Court documents state that, in April 2008, Kinzel borrowed nearly $8 million from Merrill Lynch to finance his exercise of FUN stock options and to pay the estimate income and payroll taxes that would be due immediately upon exercise.

In order to secure the loan, Kinzel pledged as collateral various assets, including the shares of FUN that he would be acquiring.

Case summary states that Kinzel entered into a loan management account agreement, which allowed Merrill Lynch to liquidate the collateral at its sole discretion upon any 12 events, including if the value of the collateral became "insufficient."

Later that same year, the stock market crashed and the market value of FUN tumbled from the exercise price of $23.19 per share in April, to $6.99 per share in March 2009.

The Merrill Lynch account managers responsible for Kinzel's account had set a $7.00-per-share "trigger" for liquidation of FUN shares and, on March 3, 2009, they began selling off shares without advance notice to Kinzel.

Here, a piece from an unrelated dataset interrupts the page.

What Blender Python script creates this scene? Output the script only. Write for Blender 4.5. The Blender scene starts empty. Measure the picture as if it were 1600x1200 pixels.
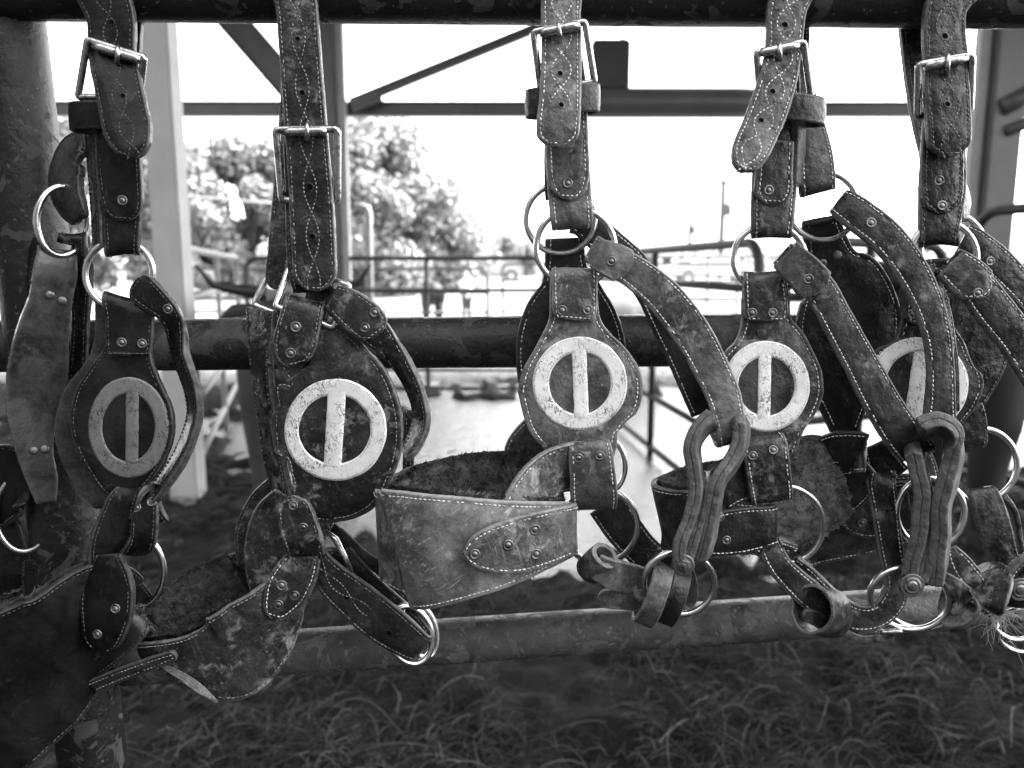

Kinzel and his wife sued Merrill Lynch, upset that his longtime bank would sell his shares even though he was "doing everything right."

He alleged breach of contract and breach of the covenant of good faith and fair dealing.

The U.S. District Court for the Northern District of Ohio granted judgment in favor of Merrill Lynch on the breach-of-good-faith claim, dismissed the breach of contract claim and denied the Kinzels leave to file a third amended complaint alleging breach of contract.

The 6th Circuit agreed with that judgment, ruling that the Kinzels could not show a breach of contract and that Merrill Lynch, in fact, acted with "sincerity, honesty, fair dealing and good faith."

"The Kinzels do not dispute that a remedy event occurred, nor do they argue that any other provision in the loan management account agreement would have operated to prevent Merrill Lynch from liquidating when the price of FUN fell below $7 per share - or, indeed, at any time," Boggs wrote.

"Accordingly, even if all the facts in the Kinzels' pleadings are true, the Kinzels cannot show that Merrill Lynch actually breached any term of the loan management account agreement when it liquidated the Kinzels' shares: The Kinzels had given 'ultimate control' and 'sole discretion' to Merrill Lynch to liquidate the collateral in the securities account when the stock market crashed, and Merrill Lynch acted accordingly."

The circuit court held that simply because the Kinzels fulfilled their obligations under the contract did not, under any rule of contract law, somehow suspend Merrill Lynch's power to exercise its own contractual rights.

"Here, the evident sense and meaning of the parties' agreement is that Merrill Lynch was to enjoy unfettered discretion in its decision to liquidate the Kinzels' collateral; that the Kinzels would have preferred Merrill Lynch to wait a while longer before liquidating cannot overcome the clear language in the contract that the Kinzels and Merrill Lynch - all sophisticated parties - chose to execute," Boggs wrote.

"The district court was therefore correct to hold that allowing leave to amend would be futile because any breach-of-contract claim the Kinzels brought, to the extent that it differed from their breach-of-good-faith claim, would fail to survive a motion to dismiss."

The appellate panel also noted that Merrill Lynch did recognize Kinzel's attempts to forestall liquidation by moving money into the account from a home equity line of credit and other payments.

Merrill Lynch vice president Doug Rosen noted that Kinzel was bringing in "as much liquidity as possible" in an effort to reduce the loan balance and, the day following the beginning of liquidation, he sought and received a risk manager's assent to lower the trigger temporarily to $5.50 per share.

Kinzel ultimately paid the loan balance in full and avoided further liquidation of FUN stock, though he argued that he would still have an additional 167,900 shares if they had not been liquidated.

"Despite the falling stock prices, Merrill Lynch agreed to halt its liquidation after only one day, and to impose a new $5.50 trigger value before further liquidation would occur in the future," Boggs wrote. "Accordingly, the district court properly held that Merrill Lynch exercised its discretion within the 'contemplated range' of 'judgment based upon sincerity, honesty, fair dealing and good faith.'"

The 6th Circuit concluded that the district court properly granted judgment in favor of Merrill Lynch and it affirmed the lower courts judgment.

Judges Bernice Donald and Ronald Lee Gilman joined Boggs to form the majority.

The case is cited Kinzel, et al. v. Bank of America, et al., case No. 16-3355.